** DO THIS **
Starting with the first line of the data that follows, transcribe every line verbatim until the line containing "from mathutils import Vector" has been transcribed.
- - -
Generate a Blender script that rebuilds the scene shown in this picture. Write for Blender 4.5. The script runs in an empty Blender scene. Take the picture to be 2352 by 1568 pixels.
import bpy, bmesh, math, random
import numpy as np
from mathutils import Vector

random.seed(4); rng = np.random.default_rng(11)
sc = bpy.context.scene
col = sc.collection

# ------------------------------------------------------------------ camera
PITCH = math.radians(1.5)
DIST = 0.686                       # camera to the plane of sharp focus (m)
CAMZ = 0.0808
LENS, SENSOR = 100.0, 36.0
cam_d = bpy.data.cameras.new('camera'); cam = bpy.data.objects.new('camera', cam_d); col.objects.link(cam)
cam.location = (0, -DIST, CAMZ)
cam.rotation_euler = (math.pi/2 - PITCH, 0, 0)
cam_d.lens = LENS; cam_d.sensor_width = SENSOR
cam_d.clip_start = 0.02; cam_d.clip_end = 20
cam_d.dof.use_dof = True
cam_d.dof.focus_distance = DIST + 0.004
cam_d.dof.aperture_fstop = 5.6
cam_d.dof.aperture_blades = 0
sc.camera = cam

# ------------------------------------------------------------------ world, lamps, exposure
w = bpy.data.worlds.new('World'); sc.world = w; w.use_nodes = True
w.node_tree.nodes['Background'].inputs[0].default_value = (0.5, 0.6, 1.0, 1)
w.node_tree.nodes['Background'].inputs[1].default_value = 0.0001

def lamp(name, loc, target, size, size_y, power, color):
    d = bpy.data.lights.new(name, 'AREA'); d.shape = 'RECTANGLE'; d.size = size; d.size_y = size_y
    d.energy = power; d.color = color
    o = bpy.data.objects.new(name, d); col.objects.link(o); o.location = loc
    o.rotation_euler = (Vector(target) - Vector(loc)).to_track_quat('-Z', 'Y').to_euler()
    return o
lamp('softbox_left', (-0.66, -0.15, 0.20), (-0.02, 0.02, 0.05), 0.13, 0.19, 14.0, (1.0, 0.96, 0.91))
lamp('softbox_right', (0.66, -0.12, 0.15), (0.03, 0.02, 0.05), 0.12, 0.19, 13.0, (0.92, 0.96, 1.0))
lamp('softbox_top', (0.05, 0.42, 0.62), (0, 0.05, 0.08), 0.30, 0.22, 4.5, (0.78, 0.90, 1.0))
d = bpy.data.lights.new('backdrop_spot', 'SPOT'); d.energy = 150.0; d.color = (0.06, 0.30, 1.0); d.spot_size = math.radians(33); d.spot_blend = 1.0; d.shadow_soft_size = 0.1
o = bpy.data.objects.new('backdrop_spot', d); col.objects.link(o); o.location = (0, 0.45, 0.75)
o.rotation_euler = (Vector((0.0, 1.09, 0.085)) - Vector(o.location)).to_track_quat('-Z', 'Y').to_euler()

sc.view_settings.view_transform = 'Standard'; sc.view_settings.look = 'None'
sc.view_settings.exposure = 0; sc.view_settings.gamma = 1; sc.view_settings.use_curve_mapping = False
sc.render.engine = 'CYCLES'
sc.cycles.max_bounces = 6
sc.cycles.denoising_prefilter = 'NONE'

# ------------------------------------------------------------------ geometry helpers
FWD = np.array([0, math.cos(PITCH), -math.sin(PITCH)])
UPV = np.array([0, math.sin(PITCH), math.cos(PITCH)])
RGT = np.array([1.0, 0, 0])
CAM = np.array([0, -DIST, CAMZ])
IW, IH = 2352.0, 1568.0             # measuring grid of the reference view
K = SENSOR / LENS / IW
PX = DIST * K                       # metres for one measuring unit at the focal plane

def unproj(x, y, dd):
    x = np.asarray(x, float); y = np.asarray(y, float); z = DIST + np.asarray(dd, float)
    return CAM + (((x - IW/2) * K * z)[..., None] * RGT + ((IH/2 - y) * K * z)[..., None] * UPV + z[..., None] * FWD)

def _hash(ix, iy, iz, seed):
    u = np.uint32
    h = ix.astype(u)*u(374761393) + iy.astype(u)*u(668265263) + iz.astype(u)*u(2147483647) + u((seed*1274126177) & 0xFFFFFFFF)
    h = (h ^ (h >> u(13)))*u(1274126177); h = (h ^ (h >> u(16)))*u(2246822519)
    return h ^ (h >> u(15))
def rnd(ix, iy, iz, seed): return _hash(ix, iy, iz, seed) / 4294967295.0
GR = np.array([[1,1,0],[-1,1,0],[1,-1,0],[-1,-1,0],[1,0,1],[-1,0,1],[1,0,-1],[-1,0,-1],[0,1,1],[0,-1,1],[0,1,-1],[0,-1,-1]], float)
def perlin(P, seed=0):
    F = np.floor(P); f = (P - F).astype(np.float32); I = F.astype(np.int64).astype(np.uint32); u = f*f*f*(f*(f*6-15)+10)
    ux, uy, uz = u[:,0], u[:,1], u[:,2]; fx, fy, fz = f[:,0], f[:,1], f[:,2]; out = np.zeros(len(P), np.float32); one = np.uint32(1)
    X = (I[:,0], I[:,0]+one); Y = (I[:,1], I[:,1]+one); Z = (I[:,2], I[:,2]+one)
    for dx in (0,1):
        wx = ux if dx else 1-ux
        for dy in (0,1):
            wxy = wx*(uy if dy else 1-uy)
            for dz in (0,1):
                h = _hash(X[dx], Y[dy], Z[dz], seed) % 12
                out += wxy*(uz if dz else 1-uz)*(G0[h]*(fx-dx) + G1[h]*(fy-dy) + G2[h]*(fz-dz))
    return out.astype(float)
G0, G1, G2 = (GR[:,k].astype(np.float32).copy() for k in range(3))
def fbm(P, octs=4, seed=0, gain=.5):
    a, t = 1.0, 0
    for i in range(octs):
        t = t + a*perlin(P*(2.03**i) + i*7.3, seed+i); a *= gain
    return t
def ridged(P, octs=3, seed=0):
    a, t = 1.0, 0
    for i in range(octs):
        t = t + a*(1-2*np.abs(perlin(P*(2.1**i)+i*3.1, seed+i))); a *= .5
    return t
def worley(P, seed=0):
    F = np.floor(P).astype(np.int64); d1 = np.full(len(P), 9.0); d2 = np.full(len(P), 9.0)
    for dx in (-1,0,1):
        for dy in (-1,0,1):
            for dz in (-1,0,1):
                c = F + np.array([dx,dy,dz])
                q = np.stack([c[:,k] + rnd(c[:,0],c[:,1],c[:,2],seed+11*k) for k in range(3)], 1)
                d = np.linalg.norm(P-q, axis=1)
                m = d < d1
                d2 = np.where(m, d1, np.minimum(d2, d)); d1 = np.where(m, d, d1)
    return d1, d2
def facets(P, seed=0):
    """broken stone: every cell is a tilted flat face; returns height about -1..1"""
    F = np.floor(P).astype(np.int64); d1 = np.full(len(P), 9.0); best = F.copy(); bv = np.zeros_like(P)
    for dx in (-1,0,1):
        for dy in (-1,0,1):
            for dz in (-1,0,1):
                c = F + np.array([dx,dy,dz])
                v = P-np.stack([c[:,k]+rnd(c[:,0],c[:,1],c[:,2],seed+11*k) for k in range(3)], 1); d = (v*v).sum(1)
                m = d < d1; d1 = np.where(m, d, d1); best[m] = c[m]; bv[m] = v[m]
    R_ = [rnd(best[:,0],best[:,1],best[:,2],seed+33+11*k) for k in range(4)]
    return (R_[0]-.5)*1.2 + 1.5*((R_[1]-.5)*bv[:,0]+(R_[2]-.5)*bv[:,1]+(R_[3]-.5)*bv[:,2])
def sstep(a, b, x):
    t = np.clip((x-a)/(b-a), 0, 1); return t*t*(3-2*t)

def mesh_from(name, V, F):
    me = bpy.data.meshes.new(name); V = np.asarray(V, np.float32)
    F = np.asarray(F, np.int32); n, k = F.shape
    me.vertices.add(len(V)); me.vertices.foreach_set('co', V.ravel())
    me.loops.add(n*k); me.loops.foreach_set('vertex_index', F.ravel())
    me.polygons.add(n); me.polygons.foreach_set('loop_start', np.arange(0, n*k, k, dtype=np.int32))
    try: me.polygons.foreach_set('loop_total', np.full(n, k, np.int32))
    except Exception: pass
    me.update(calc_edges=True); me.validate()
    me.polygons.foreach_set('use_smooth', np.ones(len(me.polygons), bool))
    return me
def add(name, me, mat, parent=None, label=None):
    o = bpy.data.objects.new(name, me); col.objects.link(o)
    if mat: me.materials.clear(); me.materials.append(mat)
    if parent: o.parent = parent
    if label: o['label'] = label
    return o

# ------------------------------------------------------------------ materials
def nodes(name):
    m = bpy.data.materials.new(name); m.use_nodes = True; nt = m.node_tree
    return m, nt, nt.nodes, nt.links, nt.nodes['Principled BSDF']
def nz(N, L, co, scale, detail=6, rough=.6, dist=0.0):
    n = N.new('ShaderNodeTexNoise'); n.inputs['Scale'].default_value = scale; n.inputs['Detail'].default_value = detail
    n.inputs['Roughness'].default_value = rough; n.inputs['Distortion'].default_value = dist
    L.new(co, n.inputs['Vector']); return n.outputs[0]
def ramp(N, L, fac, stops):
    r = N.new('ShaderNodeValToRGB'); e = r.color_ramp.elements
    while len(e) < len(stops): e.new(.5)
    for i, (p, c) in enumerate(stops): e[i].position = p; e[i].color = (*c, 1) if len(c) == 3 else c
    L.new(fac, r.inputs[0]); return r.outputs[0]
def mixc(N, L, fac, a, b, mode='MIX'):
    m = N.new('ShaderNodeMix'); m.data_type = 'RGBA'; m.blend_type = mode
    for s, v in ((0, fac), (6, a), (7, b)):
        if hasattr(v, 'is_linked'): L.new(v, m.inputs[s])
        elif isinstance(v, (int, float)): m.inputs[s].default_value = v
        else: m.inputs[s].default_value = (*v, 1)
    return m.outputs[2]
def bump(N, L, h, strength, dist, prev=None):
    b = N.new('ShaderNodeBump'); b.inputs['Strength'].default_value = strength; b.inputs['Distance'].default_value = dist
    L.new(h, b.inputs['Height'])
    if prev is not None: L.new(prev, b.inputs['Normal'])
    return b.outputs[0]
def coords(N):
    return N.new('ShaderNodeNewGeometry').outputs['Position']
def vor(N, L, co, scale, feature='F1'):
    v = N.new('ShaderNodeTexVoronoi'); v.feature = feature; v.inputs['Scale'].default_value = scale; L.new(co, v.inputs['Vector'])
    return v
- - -
** RESULT OF THE EXERCISE **
Generate a Blender script that rebuilds the scene shown in this picture. Write for Blender 4.5. The script runs in an empty Blender scene. Take the picture to be 2352 by 1568 pixels.
import bpy, bmesh, math, random
import numpy as np
from mathutils import Vector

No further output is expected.